Quelle actualité locale a retenu votre attention ces derniers temps ?
Je me pose toujours des questions sur ce qui s’est passé dans le Sud. Les choses sont toujours floues. Je voudrais bien savoir qui sont ceux qui mettent en péril notre harmonie sociale. La riposte semblait être organisée. J’aurais aimé savoir quels sont les groupes qui ne croient pas dans notre État de droit et qui se permettent de violer les droits constitutionnels d’autrui. La contestation de La Cambuse m’interpelle aussi beaucoup. Je suis très sensible au combat des écologistes. Le témoignage du Dr Arthur Mitchell m’a interpellée sur cette affaire. Le courage d’une petite fille de 8 ans qui ose aller chercher de l’aide et dénoncer sa mère, mais aussi la détresse d’une mère de 26 ans qui n’arrive pas à gérer une famille de trois enfants seule m’ont également marquée.

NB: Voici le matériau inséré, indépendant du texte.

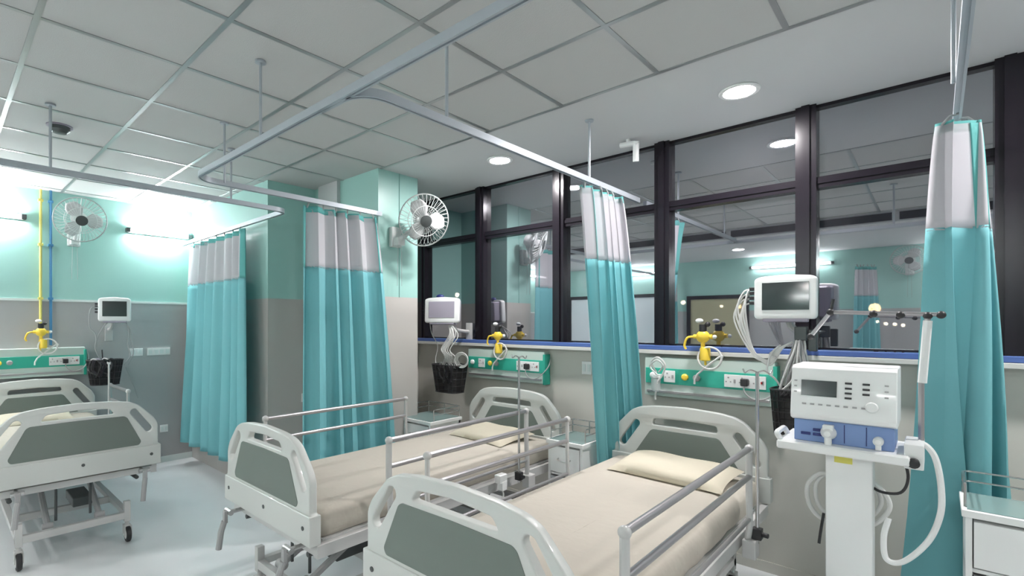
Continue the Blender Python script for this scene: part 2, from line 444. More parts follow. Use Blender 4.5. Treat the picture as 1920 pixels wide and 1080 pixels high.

Et sur le plan international ?
Les réfugiés syriens et la position de certains politiciens français. Je suis très déçue que la République française tolère que certains de ses politiciens fassent des discours qui vont à l’encontre des valeurs laïques qui sont le fondement de leur système politique.
Que lisez-vous actuellement et pourquoi ?
Ça fait un an que je bloque sur la biographie de Tony Blair. Je dois prendre des vacances pour lire autre chose que le matériel pour la préparation des cours.